Feijão a R$ 6

Sílvio Ribas

Havia um tempo neste país em que trabalhadores comuns recebiam salários com muitos dígitos e pouquíssimo valor. Tão logo eram abonados, pegavam o suado dinheirinho e corriam às compras de itens de primeira necessidade para não serem ainda mais espoliados pelos constantes reajustes de preços. Não por acaso, o fim da inflação galopante — expressão muito comum nos anos 1980 — provocou uma revolução sem precedentes na história econômica brasileira.

O cidadão comum deixou de fazer estoques mensais de mantimentos e passou a ir semanalmente ao supermercado, levando para casa muito mais que o básico. Tomou gosto pela variedade e até se premia de vez em quando com iguarias sofisticadas. A acomodação das terríveis pistolas de remarcar produtos mexeu até com a cultura popular e com a política partidária, fazendo da estabilidade uma conquista reverenciada, menos após a eleição de governantes nem tão austeros.
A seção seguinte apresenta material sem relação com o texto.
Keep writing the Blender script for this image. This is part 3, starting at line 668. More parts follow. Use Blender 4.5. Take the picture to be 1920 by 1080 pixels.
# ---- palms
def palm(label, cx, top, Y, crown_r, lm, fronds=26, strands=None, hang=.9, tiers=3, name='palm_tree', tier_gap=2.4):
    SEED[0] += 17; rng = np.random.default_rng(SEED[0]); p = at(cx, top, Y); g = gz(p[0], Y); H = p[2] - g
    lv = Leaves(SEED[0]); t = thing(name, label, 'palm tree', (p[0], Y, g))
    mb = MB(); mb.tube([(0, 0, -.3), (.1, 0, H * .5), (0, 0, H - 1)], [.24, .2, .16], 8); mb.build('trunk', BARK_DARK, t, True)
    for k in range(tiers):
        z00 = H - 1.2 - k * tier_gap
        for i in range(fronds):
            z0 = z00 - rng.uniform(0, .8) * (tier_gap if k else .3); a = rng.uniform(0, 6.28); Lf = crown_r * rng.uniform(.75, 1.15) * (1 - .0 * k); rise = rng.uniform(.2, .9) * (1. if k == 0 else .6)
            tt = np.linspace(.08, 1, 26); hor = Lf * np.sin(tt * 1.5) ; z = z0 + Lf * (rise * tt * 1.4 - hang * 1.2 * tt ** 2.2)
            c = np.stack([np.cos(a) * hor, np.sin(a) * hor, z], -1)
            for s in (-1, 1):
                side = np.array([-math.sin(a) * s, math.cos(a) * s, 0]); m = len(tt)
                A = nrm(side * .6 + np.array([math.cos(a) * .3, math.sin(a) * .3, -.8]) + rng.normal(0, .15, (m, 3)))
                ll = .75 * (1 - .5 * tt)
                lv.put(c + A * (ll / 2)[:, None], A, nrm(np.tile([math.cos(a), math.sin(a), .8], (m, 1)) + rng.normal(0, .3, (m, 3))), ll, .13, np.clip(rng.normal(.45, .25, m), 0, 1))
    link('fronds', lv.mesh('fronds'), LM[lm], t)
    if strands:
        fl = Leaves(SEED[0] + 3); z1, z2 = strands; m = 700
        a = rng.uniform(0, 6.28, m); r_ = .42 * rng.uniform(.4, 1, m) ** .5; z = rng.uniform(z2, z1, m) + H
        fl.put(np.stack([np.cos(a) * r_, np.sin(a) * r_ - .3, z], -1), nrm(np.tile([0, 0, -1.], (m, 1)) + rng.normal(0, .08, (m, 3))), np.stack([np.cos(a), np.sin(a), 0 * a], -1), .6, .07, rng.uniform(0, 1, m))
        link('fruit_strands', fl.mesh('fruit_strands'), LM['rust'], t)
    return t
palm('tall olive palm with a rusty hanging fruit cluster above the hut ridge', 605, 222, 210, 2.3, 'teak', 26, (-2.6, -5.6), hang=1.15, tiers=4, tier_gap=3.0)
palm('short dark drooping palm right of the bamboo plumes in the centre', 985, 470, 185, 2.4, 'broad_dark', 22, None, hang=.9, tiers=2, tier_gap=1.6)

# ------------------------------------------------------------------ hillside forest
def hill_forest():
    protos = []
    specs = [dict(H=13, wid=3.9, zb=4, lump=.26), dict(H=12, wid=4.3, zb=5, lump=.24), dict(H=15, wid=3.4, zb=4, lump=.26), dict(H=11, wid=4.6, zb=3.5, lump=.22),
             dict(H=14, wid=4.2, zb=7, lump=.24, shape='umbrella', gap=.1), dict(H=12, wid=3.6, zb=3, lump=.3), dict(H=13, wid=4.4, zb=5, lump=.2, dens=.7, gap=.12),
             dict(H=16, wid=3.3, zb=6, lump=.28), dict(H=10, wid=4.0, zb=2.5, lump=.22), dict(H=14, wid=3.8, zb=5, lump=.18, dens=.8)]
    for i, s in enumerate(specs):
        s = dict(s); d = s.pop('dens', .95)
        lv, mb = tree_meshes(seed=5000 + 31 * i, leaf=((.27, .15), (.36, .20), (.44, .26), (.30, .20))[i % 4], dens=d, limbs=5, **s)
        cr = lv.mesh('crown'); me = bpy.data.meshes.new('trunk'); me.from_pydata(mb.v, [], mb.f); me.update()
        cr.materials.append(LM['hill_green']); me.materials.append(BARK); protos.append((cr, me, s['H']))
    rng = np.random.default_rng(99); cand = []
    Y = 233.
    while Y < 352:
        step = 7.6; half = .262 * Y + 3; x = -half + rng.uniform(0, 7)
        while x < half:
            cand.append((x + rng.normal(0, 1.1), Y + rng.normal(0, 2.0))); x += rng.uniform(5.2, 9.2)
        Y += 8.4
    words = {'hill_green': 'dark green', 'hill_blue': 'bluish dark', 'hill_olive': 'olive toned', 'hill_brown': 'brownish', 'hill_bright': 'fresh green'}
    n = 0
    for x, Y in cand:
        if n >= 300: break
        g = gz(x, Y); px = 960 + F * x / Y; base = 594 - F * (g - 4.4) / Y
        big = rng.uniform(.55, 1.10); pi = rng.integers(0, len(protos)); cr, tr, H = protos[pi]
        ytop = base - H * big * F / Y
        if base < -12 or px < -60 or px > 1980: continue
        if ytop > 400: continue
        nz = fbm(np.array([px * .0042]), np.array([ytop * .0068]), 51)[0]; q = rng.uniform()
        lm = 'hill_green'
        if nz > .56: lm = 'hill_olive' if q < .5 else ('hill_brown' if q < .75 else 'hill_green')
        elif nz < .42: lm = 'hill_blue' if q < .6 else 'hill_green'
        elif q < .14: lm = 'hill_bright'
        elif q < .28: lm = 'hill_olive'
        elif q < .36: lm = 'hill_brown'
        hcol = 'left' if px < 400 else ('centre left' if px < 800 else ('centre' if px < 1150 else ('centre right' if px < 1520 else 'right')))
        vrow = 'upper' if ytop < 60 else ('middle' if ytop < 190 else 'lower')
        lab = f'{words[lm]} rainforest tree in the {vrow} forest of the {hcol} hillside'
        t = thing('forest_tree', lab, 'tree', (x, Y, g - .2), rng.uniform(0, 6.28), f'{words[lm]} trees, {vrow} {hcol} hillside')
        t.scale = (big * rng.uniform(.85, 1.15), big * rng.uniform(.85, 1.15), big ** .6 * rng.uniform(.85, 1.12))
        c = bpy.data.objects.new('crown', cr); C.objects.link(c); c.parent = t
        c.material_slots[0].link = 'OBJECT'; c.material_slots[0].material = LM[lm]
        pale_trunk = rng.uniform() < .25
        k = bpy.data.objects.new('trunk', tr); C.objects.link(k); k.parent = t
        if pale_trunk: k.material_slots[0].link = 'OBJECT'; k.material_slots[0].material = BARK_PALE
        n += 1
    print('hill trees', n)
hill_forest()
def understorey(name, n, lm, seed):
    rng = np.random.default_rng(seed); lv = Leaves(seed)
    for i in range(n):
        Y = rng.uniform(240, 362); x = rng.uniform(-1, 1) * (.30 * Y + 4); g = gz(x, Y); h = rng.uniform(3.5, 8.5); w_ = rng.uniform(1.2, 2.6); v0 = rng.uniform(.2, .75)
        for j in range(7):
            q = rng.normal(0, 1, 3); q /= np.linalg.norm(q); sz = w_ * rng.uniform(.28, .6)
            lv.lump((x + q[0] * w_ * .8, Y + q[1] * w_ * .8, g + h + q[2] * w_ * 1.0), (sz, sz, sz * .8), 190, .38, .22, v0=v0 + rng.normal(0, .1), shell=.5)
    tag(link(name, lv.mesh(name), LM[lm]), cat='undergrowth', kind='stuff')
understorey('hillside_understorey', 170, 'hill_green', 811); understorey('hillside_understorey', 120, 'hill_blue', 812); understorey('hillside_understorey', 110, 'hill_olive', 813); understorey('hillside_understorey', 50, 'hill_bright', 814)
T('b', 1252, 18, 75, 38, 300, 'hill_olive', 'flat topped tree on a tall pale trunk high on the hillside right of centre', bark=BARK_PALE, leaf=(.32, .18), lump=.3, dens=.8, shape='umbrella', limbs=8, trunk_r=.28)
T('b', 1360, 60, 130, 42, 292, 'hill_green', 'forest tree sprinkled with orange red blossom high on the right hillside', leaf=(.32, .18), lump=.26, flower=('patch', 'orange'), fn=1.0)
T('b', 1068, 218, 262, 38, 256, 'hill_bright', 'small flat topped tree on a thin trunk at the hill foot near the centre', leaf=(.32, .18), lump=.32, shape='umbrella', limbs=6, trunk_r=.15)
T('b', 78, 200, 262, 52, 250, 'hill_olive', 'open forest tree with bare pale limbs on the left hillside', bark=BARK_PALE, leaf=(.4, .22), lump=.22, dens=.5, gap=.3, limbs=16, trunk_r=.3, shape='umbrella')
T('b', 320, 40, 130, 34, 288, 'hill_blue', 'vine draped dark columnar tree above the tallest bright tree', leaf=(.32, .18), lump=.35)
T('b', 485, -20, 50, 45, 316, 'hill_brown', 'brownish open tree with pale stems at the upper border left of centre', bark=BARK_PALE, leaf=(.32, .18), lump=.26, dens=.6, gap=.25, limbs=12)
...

Mais lúcido que muito economista ao avaliar a configuração do varejo, o empresário mineiro Domigos Costa, presidente da Vilma Alimentos, morto recentemente num desastre aéreo, dizia: "O Brasil é o único lugar do mundo onde macarrão concorre com celular". Para ele, a combinação de juros altos, baixo nível de poupança e desejo irrefreável por consumir tornava o consumidor vítima de seus próprios equívocos ao fazer do supérfluo algo essencial. Após décadas de carestia, outro termo desgastado, somos presas fáceis da ganância dos bancos e ignoramos o planejamento financeiro.

A partir dessa visão de Costa, fica mais fácil entender por que as baforadas (ou soluços, como preferem os especialistas) do persistente dragão inflacionário merecem mais atenção do governo e resistência da população. "Se a presidente Dilma Rousseff não prestar atenção no quilo do feijão a R$ 6, vai ver sua popularidade cair e perder a reeleição", alerta um ex-diretor do Banco Central.

A repórter do Correio Ana Carolina Dinardo ouviu na semana passada a aflição das donas de casa com as tabelas salgadas. Ao contrário do que alguns tentam mostrar, o problema vai além das loucuras do clima sobre o agronegócio e, por isso, deve ser combatido com rigor. Temos uma das maiores inflações do mundo e uma agenda de competitividade que só agora começa a andar.